>> BEGIN Given information

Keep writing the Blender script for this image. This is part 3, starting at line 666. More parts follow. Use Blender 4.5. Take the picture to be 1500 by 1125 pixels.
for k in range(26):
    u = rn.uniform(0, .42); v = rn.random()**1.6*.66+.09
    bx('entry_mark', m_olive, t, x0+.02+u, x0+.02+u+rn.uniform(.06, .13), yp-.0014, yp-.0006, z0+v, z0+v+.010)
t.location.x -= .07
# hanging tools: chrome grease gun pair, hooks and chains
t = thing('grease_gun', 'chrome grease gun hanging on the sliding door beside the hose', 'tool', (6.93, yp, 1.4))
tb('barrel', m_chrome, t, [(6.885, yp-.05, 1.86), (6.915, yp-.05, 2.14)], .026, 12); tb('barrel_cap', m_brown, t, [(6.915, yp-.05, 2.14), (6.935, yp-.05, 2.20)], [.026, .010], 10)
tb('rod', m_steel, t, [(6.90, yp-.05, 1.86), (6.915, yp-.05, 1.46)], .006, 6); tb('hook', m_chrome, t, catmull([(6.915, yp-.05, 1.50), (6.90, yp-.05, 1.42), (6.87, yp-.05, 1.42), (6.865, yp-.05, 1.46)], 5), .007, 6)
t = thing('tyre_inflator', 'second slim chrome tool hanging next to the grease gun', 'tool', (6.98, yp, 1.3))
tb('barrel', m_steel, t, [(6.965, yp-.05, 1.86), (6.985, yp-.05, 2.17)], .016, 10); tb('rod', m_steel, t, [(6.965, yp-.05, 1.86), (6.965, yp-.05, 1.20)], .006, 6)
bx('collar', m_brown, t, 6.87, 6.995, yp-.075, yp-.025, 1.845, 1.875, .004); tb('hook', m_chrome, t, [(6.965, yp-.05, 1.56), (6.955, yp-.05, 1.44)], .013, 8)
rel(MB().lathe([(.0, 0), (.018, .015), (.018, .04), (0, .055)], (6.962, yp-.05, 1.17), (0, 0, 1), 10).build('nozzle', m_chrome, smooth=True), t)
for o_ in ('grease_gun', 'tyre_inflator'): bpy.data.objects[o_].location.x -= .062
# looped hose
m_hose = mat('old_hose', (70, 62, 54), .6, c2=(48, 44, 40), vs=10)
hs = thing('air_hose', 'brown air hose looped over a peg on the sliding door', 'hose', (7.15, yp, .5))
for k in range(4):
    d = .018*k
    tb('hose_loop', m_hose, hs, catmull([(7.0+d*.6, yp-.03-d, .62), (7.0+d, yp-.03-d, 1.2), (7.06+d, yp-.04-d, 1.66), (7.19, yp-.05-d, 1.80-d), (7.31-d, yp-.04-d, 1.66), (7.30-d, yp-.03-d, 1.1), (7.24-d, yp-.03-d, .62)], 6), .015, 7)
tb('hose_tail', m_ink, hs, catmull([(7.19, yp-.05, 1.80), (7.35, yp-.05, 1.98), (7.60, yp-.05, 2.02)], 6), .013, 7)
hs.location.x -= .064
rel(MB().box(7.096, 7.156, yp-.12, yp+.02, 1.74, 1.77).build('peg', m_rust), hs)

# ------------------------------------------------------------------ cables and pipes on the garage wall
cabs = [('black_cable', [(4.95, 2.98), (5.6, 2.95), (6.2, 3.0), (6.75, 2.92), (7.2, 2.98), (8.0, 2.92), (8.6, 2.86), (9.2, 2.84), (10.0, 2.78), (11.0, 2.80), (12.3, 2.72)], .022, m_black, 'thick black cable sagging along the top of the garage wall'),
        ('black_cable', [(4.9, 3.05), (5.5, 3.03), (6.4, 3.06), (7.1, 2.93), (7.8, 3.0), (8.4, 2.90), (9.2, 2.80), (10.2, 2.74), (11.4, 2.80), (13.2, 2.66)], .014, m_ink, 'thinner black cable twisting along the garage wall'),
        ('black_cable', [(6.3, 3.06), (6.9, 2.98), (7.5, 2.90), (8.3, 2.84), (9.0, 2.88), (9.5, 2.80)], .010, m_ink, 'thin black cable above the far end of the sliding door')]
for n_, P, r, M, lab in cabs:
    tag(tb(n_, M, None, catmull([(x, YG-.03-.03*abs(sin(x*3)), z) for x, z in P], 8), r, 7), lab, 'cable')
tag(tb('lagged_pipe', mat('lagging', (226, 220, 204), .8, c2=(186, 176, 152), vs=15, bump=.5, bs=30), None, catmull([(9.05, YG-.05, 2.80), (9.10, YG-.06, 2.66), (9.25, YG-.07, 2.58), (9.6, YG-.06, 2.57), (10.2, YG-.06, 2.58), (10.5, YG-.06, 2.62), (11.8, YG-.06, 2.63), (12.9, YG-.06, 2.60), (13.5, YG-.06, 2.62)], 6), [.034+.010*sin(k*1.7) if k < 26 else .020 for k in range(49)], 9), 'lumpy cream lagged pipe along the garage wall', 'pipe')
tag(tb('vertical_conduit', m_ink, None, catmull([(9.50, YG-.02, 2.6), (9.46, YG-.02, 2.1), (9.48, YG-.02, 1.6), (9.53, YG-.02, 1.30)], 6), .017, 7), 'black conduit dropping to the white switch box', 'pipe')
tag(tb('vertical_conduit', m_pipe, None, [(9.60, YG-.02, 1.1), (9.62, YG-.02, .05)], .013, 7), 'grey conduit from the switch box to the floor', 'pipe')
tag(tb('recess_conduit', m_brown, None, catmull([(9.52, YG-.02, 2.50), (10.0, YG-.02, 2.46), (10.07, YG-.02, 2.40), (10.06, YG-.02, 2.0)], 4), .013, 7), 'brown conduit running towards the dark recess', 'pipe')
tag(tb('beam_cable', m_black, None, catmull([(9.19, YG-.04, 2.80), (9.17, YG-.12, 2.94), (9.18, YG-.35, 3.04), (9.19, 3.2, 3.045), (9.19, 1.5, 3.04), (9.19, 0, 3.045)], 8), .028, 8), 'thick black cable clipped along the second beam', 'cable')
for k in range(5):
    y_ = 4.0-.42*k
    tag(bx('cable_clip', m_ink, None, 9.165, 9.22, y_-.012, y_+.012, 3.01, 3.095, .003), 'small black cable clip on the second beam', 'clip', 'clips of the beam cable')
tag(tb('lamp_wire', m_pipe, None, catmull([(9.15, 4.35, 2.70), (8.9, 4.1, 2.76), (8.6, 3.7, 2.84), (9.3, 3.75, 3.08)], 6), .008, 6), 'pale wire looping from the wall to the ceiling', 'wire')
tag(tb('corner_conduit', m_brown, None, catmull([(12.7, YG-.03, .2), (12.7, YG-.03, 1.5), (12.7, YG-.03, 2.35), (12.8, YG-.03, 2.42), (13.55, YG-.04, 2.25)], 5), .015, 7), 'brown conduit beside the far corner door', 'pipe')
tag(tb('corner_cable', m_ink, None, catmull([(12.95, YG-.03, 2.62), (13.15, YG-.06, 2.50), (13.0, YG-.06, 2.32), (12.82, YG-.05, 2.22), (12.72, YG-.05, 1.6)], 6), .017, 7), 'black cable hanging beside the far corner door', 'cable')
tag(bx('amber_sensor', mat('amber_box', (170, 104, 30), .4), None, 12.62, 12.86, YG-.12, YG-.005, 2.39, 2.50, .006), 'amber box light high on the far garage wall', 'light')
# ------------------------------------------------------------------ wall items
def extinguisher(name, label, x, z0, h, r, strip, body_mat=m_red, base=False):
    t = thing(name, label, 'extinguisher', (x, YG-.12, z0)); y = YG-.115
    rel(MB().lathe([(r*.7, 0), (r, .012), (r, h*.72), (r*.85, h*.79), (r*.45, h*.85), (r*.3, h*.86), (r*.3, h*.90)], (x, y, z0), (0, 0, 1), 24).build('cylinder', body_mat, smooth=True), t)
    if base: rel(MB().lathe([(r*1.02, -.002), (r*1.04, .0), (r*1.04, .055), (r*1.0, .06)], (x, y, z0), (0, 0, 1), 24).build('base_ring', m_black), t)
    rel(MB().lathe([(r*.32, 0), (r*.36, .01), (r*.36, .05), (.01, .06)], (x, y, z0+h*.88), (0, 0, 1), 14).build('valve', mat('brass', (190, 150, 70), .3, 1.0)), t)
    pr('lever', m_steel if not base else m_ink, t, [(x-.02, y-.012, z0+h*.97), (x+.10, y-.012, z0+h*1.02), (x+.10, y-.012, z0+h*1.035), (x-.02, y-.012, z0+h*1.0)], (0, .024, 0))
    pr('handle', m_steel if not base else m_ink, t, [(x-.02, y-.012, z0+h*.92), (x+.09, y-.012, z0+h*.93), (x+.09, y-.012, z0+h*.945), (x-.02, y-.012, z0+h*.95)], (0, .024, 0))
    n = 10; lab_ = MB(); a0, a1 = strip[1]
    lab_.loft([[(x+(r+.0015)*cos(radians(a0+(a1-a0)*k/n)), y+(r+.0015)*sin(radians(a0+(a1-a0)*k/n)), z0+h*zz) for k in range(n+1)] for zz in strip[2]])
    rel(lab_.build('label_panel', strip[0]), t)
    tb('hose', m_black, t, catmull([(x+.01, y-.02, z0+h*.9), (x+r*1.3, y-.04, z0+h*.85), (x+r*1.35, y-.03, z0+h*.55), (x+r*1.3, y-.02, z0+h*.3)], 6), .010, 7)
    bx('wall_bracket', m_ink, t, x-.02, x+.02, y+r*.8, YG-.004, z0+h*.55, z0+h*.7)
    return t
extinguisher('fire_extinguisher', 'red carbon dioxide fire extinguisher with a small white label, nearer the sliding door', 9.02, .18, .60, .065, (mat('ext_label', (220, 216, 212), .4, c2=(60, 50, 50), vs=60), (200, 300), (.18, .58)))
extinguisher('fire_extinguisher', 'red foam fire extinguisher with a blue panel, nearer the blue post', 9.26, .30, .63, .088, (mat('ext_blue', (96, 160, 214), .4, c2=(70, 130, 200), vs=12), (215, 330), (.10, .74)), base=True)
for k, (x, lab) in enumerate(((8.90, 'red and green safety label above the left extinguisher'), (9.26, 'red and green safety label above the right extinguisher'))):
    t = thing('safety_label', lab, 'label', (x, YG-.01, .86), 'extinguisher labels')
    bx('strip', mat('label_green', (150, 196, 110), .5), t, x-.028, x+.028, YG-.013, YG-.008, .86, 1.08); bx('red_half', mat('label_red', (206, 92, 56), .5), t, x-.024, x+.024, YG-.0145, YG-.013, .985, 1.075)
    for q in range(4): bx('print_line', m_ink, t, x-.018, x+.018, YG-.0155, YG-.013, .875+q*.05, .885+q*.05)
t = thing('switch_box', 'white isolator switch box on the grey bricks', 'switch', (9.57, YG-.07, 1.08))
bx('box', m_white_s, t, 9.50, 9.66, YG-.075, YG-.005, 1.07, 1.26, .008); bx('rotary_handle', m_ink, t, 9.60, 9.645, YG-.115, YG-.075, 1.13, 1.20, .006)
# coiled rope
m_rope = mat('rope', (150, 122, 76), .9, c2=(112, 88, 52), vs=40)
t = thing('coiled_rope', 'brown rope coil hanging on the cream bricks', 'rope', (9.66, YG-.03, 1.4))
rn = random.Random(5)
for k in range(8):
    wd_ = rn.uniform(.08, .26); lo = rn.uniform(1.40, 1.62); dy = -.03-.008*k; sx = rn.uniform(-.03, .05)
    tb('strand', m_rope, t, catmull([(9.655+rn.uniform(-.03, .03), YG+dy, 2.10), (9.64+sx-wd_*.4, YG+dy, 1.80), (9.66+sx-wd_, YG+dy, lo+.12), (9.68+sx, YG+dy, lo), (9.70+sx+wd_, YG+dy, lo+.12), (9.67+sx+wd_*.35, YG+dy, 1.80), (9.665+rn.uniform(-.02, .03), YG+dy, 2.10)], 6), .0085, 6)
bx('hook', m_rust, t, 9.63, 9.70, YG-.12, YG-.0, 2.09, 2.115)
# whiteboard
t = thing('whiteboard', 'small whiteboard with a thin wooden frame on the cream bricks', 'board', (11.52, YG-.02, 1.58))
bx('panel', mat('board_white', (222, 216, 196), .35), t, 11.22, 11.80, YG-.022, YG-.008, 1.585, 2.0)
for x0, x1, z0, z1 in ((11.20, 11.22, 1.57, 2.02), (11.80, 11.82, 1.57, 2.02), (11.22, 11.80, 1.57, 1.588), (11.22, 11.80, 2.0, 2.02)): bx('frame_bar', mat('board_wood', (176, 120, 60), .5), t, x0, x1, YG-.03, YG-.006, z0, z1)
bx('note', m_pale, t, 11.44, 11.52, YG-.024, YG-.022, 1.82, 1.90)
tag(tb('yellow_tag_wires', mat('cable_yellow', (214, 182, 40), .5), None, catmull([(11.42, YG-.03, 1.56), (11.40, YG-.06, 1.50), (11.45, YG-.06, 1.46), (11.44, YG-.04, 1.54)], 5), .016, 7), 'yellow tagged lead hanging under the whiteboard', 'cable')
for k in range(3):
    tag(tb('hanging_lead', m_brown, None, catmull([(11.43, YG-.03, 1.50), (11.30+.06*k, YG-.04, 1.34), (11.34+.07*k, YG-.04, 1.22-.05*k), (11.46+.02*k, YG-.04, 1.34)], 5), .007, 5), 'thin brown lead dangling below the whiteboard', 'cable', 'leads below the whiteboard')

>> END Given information

Print the listing above from its first line through the line with "1.77).build('peg', m_rust), hs)", and stop there.

Keep writing the Blender script for this image. This is part 3, starting at line 666. More parts follow. Use Blender 4.5. Take the picture to be 1500 by 1125 pixels.
for k in range(26):
    u = rn.uniform(0, .42); v = rn.random()**1.6*.66+.09
    bx('entry_mark', m_olive, t, x0+.02+u, x0+.02+u+rn.uniform(.06, .13), yp-.0014, yp-.0006, z0+v, z0+v+.010)
t.location.x -= .07
# hanging tools: chrome grease gun pair, hooks and chains
t = thing('grease_gun', 'chrome grease gun hanging on the sliding door beside the hose', 'tool', (6.93, yp, 1.4))
tb('barrel', m_chrome, t, [(6.885, yp-.05, 1.86), (6.915, yp-.05, 2.14)], .026, 12); tb('barrel_cap', m_brown, t, [(6.915, yp-.05, 2.14), (6.935, yp-.05, 2.20)], [.026, .010], 10)
tb('rod', m_steel, t, [(6.90, yp-.05, 1.86), (6.915, yp-.05, 1.46)], .006, 6); tb('hook', m_chrome, t, catmull([(6.915, yp-.05, 1.50), (6.90, yp-.05, 1.42), (6.87, yp-.05, 1.42), (6.865, yp-.05, 1.46)], 5), .007, 6)
t = thing('tyre_inflator', 'second slim chrome tool hanging next to the grease gun', 'tool', (6.98, yp, 1.3))
tb('barrel', m_steel, t, [(6.965, yp-.05, 1.86), (6.985, yp-.05, 2.17)], .016, 10); tb('rod', m_steel, t, [(6.965, yp-.05, 1.86), (6.965, yp-.05, 1.20)], .006, 6)
bx('collar', m_brown, t, 6.87, 6.995, yp-.075, yp-.025, 1.845, 1.875, .004); tb('hook', m_chrome, t, [(6.965, yp-.05, 1.56), (6.955, yp-.05, 1.44)], .013, 8)
rel(MB().lathe([(.0, 0), (.018, .015), (.018, .04), (0, .055)], (6.962, yp-.05, 1.17), (0, 0, 1), 10).build('nozzle', m_chrome, smooth=True), t)
for o_ in ('grease_gun', 'tyre_inflator'): bpy.data.objects[o_].location.x -= .062
# looped hose
m_hose = mat('old_hose', (70, 62, 54), .6, c2=(48, 44, 40), vs=10)
hs = thing('air_hose', 'brown air hose looped over a peg on the sliding door', 'hose', (7.15, yp, .5))
for k in range(4):
    d = .018*k
    tb('hose_loop', m_hose, hs, catmull([(7.0+d*.6, yp-.03-d, .62), (7.0+d, yp-.03-d, 1.2), (7.06+d, yp-.04-d, 1.66), (7.19, yp-.05-d, 1.80-d), (7.31-d, yp-.04-d, 1.66), (7.30-d, yp-.03-d, 1.1), (7.24-d, yp-.03-d, .62)], 6), .015, 7)
tb('hose_tail', m_ink, hs, catmull([(7.19, yp-.05, 1.80), (7.35, yp-.05, 1.98), (7.60, yp-.05, 2.02)], 6), .013, 7)
hs.location.x -= .064
rel(MB().box(7.096, 7.156, yp-.12, yp+.02, 1.74, 1.77).build('peg', m_rust), hs)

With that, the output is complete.